* **Written request**
Extract each line from the entries below that has the string "Blender" in it.

* **Task data**
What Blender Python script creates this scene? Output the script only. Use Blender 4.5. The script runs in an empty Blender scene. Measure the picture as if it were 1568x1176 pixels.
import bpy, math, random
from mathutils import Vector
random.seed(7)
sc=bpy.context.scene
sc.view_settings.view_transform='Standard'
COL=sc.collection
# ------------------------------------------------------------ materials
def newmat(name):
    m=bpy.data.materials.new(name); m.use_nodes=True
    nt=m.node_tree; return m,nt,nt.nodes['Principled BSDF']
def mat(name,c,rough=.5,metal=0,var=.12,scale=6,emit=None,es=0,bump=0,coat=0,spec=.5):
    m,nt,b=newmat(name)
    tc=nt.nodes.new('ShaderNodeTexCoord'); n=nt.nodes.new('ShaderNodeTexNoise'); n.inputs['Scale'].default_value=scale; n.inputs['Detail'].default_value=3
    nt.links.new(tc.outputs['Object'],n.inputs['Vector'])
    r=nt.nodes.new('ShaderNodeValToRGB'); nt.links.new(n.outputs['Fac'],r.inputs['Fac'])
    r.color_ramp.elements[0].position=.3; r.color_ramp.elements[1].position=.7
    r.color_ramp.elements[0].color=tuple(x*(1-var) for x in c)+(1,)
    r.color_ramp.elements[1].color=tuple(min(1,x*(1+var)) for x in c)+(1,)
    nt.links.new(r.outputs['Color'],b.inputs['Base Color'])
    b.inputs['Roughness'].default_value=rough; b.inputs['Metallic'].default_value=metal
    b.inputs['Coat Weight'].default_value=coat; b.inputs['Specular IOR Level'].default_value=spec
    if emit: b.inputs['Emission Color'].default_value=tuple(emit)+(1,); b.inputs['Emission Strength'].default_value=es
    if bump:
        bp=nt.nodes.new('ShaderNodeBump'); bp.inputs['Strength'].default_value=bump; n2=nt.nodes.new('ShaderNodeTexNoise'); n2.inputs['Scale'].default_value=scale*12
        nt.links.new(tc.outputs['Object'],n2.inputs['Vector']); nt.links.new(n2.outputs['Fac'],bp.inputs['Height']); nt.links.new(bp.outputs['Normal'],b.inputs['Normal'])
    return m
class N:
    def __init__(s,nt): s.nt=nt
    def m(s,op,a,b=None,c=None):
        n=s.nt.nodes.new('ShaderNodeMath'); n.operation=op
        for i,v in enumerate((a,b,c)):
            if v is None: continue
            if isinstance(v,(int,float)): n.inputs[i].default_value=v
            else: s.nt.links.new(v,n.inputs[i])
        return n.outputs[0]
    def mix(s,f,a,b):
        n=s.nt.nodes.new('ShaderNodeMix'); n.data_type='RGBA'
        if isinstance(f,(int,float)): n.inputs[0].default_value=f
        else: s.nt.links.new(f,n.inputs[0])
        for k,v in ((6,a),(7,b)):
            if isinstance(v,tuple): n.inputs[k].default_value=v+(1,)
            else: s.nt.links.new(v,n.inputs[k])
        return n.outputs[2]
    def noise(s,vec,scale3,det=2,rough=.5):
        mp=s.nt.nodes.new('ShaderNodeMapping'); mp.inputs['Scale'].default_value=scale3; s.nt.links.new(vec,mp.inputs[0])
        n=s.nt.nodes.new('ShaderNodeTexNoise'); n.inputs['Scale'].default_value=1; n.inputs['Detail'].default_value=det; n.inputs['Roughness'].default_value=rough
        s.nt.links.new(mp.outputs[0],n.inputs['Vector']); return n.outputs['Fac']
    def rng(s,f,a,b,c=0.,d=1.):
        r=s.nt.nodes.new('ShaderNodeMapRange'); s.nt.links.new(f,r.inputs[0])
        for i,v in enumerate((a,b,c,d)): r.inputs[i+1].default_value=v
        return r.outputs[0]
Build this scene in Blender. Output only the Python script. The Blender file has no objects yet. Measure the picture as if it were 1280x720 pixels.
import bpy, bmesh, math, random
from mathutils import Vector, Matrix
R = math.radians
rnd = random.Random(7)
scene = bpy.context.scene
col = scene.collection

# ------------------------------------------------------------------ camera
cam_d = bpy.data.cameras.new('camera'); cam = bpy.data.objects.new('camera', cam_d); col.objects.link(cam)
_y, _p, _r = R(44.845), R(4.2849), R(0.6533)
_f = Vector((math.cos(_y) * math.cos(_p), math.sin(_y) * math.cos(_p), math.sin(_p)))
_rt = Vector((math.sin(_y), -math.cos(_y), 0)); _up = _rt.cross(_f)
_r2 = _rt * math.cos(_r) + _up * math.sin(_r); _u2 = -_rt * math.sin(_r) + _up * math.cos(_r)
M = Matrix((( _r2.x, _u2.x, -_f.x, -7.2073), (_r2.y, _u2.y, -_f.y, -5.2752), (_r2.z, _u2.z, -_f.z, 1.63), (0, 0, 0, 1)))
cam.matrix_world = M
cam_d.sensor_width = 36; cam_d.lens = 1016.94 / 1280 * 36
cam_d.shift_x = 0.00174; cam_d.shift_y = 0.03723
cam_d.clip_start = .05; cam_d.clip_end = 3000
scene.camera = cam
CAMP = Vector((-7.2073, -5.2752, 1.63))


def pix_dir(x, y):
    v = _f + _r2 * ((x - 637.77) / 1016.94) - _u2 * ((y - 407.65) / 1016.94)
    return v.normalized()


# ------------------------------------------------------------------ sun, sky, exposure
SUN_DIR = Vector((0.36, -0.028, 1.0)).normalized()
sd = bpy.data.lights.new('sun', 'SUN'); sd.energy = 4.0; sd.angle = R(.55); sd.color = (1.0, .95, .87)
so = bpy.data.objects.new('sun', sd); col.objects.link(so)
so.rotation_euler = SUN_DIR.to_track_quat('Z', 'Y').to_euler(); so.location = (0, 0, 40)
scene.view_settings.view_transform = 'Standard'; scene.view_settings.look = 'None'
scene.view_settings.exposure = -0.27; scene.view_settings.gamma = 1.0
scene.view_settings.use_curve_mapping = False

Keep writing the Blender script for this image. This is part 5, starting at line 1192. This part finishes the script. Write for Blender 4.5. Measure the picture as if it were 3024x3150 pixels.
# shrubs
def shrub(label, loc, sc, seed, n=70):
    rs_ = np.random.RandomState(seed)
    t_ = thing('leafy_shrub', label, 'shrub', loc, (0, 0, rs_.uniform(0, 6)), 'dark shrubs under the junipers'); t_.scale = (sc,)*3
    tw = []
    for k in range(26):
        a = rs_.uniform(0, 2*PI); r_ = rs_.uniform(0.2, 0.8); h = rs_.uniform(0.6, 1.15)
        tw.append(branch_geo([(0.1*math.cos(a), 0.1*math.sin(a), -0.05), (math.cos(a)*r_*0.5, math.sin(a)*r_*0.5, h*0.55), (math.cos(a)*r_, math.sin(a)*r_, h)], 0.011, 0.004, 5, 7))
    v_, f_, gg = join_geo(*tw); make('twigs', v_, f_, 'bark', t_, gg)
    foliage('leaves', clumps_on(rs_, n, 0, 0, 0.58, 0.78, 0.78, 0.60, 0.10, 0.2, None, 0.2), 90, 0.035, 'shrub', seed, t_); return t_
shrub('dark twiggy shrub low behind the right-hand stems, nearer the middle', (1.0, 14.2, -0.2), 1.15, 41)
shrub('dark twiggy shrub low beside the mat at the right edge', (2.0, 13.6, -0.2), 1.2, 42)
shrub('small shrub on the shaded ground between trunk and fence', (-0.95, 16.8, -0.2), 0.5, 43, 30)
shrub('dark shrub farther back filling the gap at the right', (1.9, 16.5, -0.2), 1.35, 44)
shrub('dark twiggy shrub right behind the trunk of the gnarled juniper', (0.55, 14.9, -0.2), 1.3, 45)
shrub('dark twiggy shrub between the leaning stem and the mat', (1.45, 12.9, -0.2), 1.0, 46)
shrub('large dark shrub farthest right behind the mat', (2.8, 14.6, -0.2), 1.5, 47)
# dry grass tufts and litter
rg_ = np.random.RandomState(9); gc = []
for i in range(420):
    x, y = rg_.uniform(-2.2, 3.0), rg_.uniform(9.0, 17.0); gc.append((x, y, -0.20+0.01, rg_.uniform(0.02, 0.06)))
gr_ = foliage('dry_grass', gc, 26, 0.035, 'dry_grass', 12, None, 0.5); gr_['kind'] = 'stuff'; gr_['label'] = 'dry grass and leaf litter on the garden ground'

* **Completed task**
What Blender Python script creates this scene? Output the script only. Use Blender 4.5. The script runs in an empty Blender scene. Measure the picture as if it were 1568x1176 pixels.
Build this scene in Blender. Output only the Python script. The Blender file has no objects yet. Measure the picture as if it were 1280x720 pixels.
Keep writing the Blender script for this image. This is part 5, starting at line 1192. This part finishes the script. Write for Blender 4.5. Measure the picture as if it were 3024x3150 pixels.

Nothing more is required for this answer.